Besides the two UN resolutions, Blumenthal points to the Proliferation Security Initiative, a multinational effort begun in 2003 to interdict the transfer of weapons of mass destruction. This and other, less formal, kinds of cooperation can restore a cordon around North Korea that's hard to evade, he says.

"You cooperate with other [countries'] law-enforcement agencies and intelligence agencies and diplomatic agencies to inspect suspicious movements of merchant vessels and suspect individuals who are coming through to various countries using a diplomatic pouch or other means," Blumenthal says. "But there's a sophisticated proliferation network out there, and North Korea's very much a part of it."

North Korea isn't the only important topic for Clinton's visit to Asia. Indonesia is a large and economically vibrant country that also happens to have the world's largest Muslim population.
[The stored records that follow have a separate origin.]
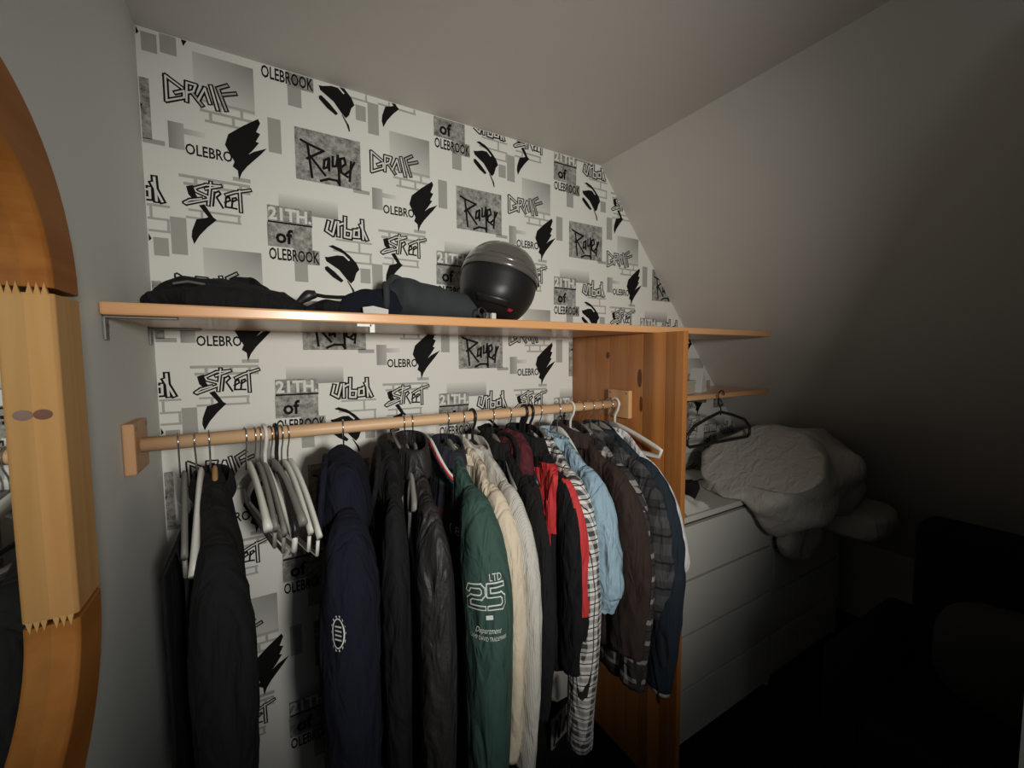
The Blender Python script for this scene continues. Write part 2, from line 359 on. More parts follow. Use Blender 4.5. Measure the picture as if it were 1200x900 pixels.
# ------------------------------------------------------------------ long shelf, rail, side panel
shelf = empty('long_shelf', (0, 0, SHZ-.024), 0, 'long beech shelf board holding the helmet, running to the roof slope', 'shelf')
L_ = 2.225
G().prism([(0.002, -.445), (L_-.01, -.445), (L_-.01, -.001), (0.002, -.001)], 2, 0, .024).build('board', m_beech, shelf, bevel=.004)
for yy in (-.415, -.055):
    g = G(); g.box(.001, .005, yy-.011, yy+.011, -.045, -.001).box(.001, .11, yy-.011, yy+.011, -.004, -.0005)
    b = g.build('bracket', m_steel, shelf, bevel=.001); b['label'] = 'grey steel angle bracket'
    for zz in (-.035, -.018): G().tube([(.004, yy, zz), (.0075, yy, zz)], .003, 8).build('screw', m_chrome, b)
clip = empty('cable_clip', (.462, -.446, SHZ-.03), 0, 'small white plastic clip under the front edge of the long shelf', 'clip')
g = G(); g.box(-.020, .020, .0, .012, .0, .0045).box(.008, .020, -.003, .012, -.016, .004); g.build('clip_body', m_white, clip, bevel=.001)
G().box(-.02, .012, -.003, .0, -.002, .003).build('clip_tongue', m_white, clip)

rail = empty('clothes_rail', (0, RY, RZ), 0, 'round wooden clothes rail with a square plate at each end', 'clothes rail')
G().tube([(.02, 0, 0), (.4, 0, 0), (.8, 0, 0), (1.2, 0, 0), (PX-.018, 0, 0)], .016, 24).build('rod', m_rod, rail, smooth=True)
for x0, x1 in ((.001, .021), (PX-.02, PX-.001)):
    pl = G().box(x0, x1, -.053, .058, -.054, .052).build('end_plate', m_plate, rail, bevel=.003)
    xx = x1 if x0 < .5 else x0
    for dy in (-.04, .045): G().tube([(xx-.001, dy, .04), (xx+.001, dy, .04)], .004, 8).build('screw', m_steel, pl)

panel = empty('side_panel', (PX+.011, -.29, 0), 0, 'tall varnished pine side panel of the open wardrobe', 'panel')
ys = [-.578, -.545, -.505, -.452, -.405, -.335, -.29, -.232, -.165, -.10, -.055, -.002]
PT = SHZ-.0245
for i, (a, b) in enumerate(zip(ys, ys[1:])):
    o = G().box(-.011, .011, a+.29+.0003, b+.29-.0003, .001, PT).build('stave', m_pine, panel, bevel=.0012)
for yy, zz, ry_, rz_ in ((-.225, 1.60, .010, .014), (-.392, 1.515, .011, .034), (-.40, 1.42, .007, .03), (-.32, .72, .01, .02), (-.50, .35, .009, .02)):
    v = [(-.0115, yy+.29+ry_*cos(t*pi/8), zz+rz_*sin(t*pi/8)) for t in range(16)]
    mesh('knot', v+[(-.011, q[1], q[2]) for q in v], [list(range(16))]+[(i, (i+1) % 16, 16+(i+1) % 16, 16+i) for i in range(16)], m_knot, panel)

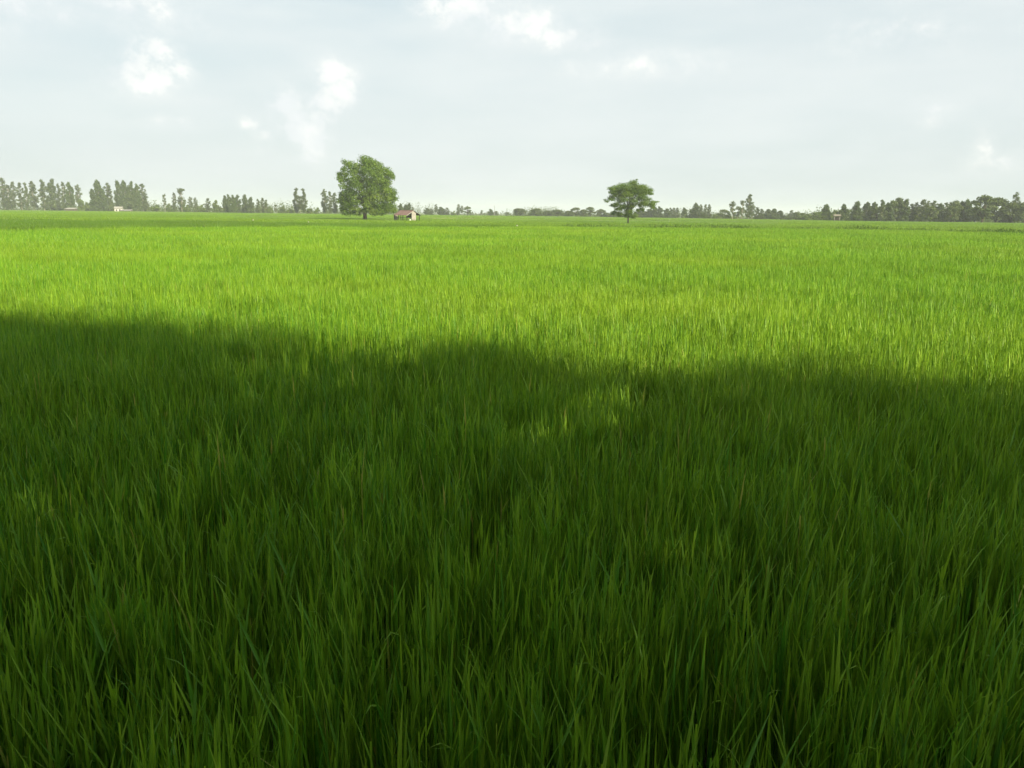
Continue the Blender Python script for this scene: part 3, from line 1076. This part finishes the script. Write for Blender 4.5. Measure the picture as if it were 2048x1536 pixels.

Blumenthal says Clinton's two-day visit to Jakarta will be just as important as her stops in Tokyo, Seoul and Beijing.

"It's a very good move by Secretary Clinton to go to Indonesia, not just because it's a successful Muslim democracy, but also because of its importance in the Asia-Pacific and its importance to our close ally, Australia," Blumenthal says. "Sending a signal that we're going to increase our cooperation with Indonesia is very important for all those reasons."